Eating Roadkill Revisited

This old posting on eating roadkill continues to generate a lot of traffic -- lots of people are apparently interested in how to do this.

One hit came from a US Marine computer -- which kind of makes sense.

But a lot of anarcho-eco-weenies leave me brilliant comments like this one by an offended roadkill eater:
wow, whoever writes this blog is a fascist. hope you rot in the ground! :)
Hope you become roadkill! :-) :-)

See, the smileys make deathwishes acceptable. Fascists like me deserve to die anyway.

Quite surprisingly, here is actually a reasonably-written response in support of eating roadkill:
peter wrote:

I actually was looking for advice on how to eat roadkill when I stumbled on this forum... I'm going traveling next month and it seems to me like a good way to eat cheap and be self-sufficient. It's true, I guess, that we live like kings or gods compared to the people of the past... but it doesn't seem to me that our lives are so much better, really. Not like we're really any happier. Actually I find modern life kind of a drag. There just isn't the same kick to it when you're not responsible for your own survival. And all the retarded hoops one is expected to jump through for the privilege of living the life get pretty tiresome. I'm talking job applications, company policies, political correctness, dress codes, moral censorship, taxes, social decency, public education, curfews, lawyers, cops, and badly programmed traffic lights. That kinda thing. Really gets me down. I'd rather be out on the open road, gutting a dead rabbit with a utility knife and answering to nobody. If I want electricity, I'm smart enough to make my own, but for the most part I don't want it. I think civilization is an addiction. We did fine before it existed, but now that we've been hooked for just a few millennia we think we'd die without it.
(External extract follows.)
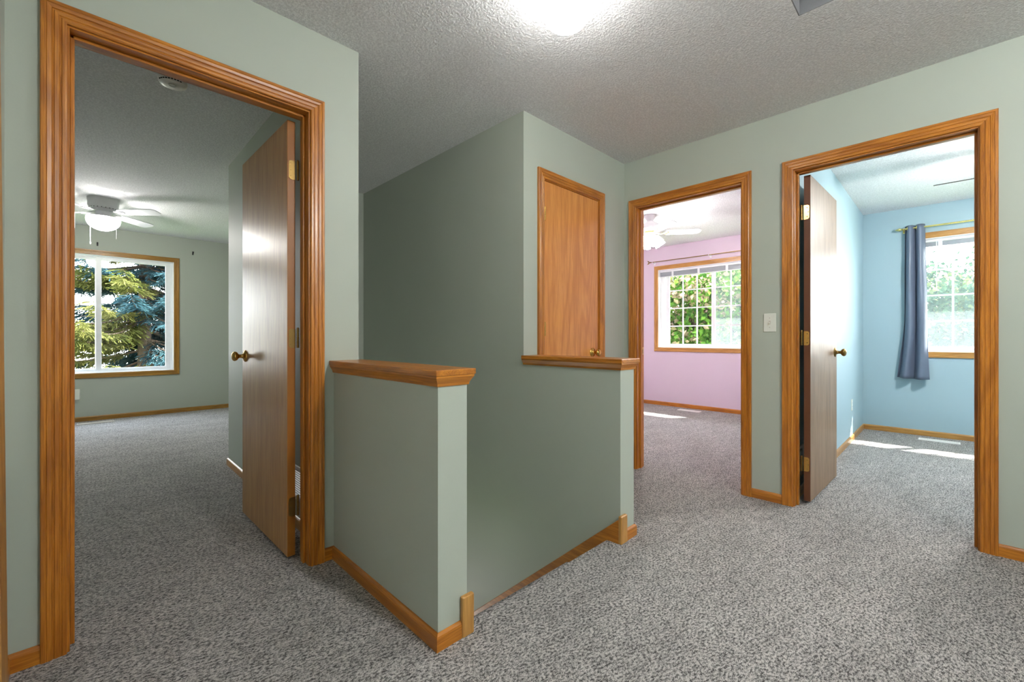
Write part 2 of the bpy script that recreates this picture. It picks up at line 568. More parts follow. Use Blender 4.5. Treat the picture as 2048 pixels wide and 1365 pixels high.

But that's the great thing about primitive living, RDS: it doesn't interfere with your high-tech progressive civilized lifestyle AT ALL! You have complete freedom to enjoy your non-stop to Tokyo and your cell phone and so forth, while still reaping the benefits of the ancient Earth and its ecosystems: stuff like food, air, water, life, and so on. We can both live as we please and need not give each other any shit about it. I don't hate you, and I don't think your life is a waste.
Ok, this helps explain the appeal. I kind of get it now.

Thanks, peter, for not hating me -- much appreciated.

I would personally find scavenging a carcass less self-reliant than hunting and/or trapping, but I agree it's probably easier and it does save money.